═════ Data ═════

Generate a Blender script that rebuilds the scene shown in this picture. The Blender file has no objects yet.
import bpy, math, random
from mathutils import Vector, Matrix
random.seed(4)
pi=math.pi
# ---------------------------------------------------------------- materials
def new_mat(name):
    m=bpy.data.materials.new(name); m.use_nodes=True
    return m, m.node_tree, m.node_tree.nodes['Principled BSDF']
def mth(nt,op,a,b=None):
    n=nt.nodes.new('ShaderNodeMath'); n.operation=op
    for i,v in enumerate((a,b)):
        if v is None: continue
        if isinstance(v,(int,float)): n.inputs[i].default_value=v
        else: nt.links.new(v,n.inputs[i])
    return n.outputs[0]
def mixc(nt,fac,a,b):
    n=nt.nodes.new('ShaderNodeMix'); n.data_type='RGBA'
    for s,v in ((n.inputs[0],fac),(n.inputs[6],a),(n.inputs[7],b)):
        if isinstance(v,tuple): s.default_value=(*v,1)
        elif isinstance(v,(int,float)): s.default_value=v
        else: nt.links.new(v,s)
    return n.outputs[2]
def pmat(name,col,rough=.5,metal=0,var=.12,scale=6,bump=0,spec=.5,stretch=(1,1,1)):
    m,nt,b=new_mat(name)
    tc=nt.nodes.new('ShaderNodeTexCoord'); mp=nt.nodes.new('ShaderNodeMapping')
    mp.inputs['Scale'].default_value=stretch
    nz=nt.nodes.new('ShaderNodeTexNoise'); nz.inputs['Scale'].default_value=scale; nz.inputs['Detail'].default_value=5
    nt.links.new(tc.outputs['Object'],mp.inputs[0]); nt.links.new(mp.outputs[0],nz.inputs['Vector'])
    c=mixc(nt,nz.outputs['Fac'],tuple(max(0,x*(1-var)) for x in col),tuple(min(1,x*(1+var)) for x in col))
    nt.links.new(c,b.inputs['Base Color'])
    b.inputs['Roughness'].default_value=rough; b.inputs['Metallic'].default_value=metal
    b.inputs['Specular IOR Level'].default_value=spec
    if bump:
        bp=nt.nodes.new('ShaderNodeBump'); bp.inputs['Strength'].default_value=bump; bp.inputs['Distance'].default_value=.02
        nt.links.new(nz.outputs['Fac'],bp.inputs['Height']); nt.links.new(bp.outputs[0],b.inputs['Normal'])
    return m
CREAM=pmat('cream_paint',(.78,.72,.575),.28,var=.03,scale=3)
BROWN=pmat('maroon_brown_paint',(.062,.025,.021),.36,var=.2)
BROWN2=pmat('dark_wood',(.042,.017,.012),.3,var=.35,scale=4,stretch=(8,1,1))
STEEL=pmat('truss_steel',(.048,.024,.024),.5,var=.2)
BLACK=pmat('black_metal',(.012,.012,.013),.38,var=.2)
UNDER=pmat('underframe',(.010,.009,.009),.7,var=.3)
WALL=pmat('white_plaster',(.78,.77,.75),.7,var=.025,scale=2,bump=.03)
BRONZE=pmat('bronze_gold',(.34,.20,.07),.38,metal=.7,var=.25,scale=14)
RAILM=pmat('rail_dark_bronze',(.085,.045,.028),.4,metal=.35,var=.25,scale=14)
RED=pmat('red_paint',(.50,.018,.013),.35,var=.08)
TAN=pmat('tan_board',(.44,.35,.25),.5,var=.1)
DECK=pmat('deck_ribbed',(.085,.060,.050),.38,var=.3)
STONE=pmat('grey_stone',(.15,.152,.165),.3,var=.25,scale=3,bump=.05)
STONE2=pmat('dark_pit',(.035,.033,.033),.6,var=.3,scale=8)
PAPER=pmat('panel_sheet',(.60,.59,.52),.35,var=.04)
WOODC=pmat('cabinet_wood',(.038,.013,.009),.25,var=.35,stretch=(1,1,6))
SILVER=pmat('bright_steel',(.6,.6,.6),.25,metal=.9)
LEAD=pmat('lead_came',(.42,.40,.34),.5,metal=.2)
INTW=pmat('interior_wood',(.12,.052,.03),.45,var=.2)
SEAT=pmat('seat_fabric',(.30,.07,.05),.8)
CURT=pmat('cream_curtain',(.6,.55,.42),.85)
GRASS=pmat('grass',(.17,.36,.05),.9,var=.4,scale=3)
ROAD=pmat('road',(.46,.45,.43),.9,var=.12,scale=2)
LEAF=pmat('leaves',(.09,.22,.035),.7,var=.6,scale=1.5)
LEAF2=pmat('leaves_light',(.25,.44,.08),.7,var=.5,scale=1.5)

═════

Written request: Return the whole listing exactly, with every line included.

Output of the exercise:
Generate a Blender script that rebuilds the scene shown in this picture. The Blender file has no objects yet.
import bpy, math, random
from mathutils import Vector, Matrix
random.seed(4)
pi=math.pi
# ---------------------------------------------------------------- materials
def new_mat(name):
    m=bpy.data.materials.new(name); m.use_nodes=True
    return m, m.node_tree, m.node_tree.nodes['Principled BSDF']
def mth(nt,op,a,b=None):
    n=nt.nodes.new('ShaderNodeMath'); n.operation=op
    for i,v in enumerate((a,b)):
        if v is None: continue
        if isinstance(v,(int,float)): n.inputs[i].default_value=v
        else: nt.links.new(v,n.inputs[i])
    return n.outputs[0]
def mixc(nt,fac,a,b):
    n=nt.nodes.new('ShaderNodeMix'); n.data_type='RGBA'
    for s,v in ((n.inputs[0],fac),(n.inputs[6],a),(n.inputs[7],b)):
        if isinstance(v,tuple): s.default_value=(*v,1)
        elif isinstance(v,(int,float)): s.default_value=v
        else: nt.links.new(v,s)
    return n.outputs[2]
def pmat(name,col,rough=.5,metal=0,var=.12,scale=6,bump=0,spec=.5,stretch=(1,1,1)):
    m,nt,b=new_mat(name)
    tc=nt.nodes.new('ShaderNodeTexCoord'); mp=nt.nodes.new('ShaderNodeMapping')
    mp.inputs['Scale'].default_value=stretch
    nz=nt.nodes.new('ShaderNodeTexNoise'); nz.inputs['Scale'].default_value=scale; nz.inputs['Detail'].default_value=5
    nt.links.new(tc.outputs['Object'],mp.inputs[0]); nt.links.new(mp.outputs[0],nz.inputs['Vector'])
    c=mixc(nt,nz.outputs['Fac'],tuple(max(0,x*(1-var)) for x in col),tuple(min(1,x*(1+var)) for x in col))
    nt.links.new(c,b.inputs['Base Color'])
    b.inputs['Roughness'].default_value=rough; b.inputs['Metallic'].default_value=metal
    b.inputs['Specular IOR Level'].default_value=spec
    if bump:
        bp=nt.nodes.new('ShaderNodeBump'); bp.inputs['Strength'].default_value=bump; bp.inputs['Distance'].default_value=.02
        nt.links.new(nz.outputs['Fac'],bp.inputs['Height']); nt.links.new(bp.outputs[0],b.inputs['Normal'])
    return m
CREAM=pmat('cream_paint',(.78,.72,.575),.28,var=.03,scale=3)
BROWN=pmat('maroon_brown_paint',(.062,.025,.021),.36,var=.2)
BROWN2=pmat('dark_wood',(.042,.017,.012),.3,var=.35,scale=4,stretch=(8,1,1))
STEEL=pmat('truss_steel',(.048,.024,.024),.5,var=.2)
BLACK=pmat('black_metal',(.012,.012,.013),.38,var=.2)
UNDER=pmat('underframe',(.010,.009,.009),.7,var=.3)
WALL=pmat('white_plaster',(.78,.77,.75),.7,var=.025,scale=2,bump=.03)
BRONZE=pmat('bronze_gold',(.34,.20,.07),.38,metal=.7,var=.25,scale=14)
RAILM=pmat('rail_dark_bronze',(.085,.045,.028),.4,metal=.35,var=.25,scale=14)
RED=pmat('red_paint',(.50,.018,.013),.35,var=.08)
TAN=pmat('tan_board',(.44,.35,.25),.5,var=.1)
DECK=pmat('deck_ribbed',(.085,.060,.050),.38,var=.3)
STONE=pmat('grey_stone',(.15,.152,.165),.3,var=.25,scale=3,bump=.05)
STONE2=pmat('dark_pit',(.035,.033,.033),.6,var=.3,scale=8)
PAPER=pmat('panel_sheet',(.60,.59,.52),.35,var=.04)
WOODC=pmat('cabinet_wood',(.038,.013,.009),.25,var=.35,stretch=(1,1,6))
SILVER=pmat('bright_steel',(.6,.6,.6),.25,metal=.9)
LEAD=pmat('lead_came',(.42,.40,.34),.5,metal=.2)
INTW=pmat('interior_wood',(.12,.052,.03),.45,var=.2)
SEAT=pmat('seat_fabric',(.30,.07,.05),.8)
CURT=pmat('cream_curtain',(.6,.55,.42),.85)
GRASS=pmat('grass',(.17,.36,.05),.9,var=.4,scale=3)
ROAD=pmat('road',(.46,.45,.43),.9,var=.12,scale=2)
LEAF=pmat('leaves',(.09,.22,.035),.7,var=.6,scale=1.5)
LEAF2=pmat('leaves_light',(.25,.44,.08),.7,var=.5,scale=1.5)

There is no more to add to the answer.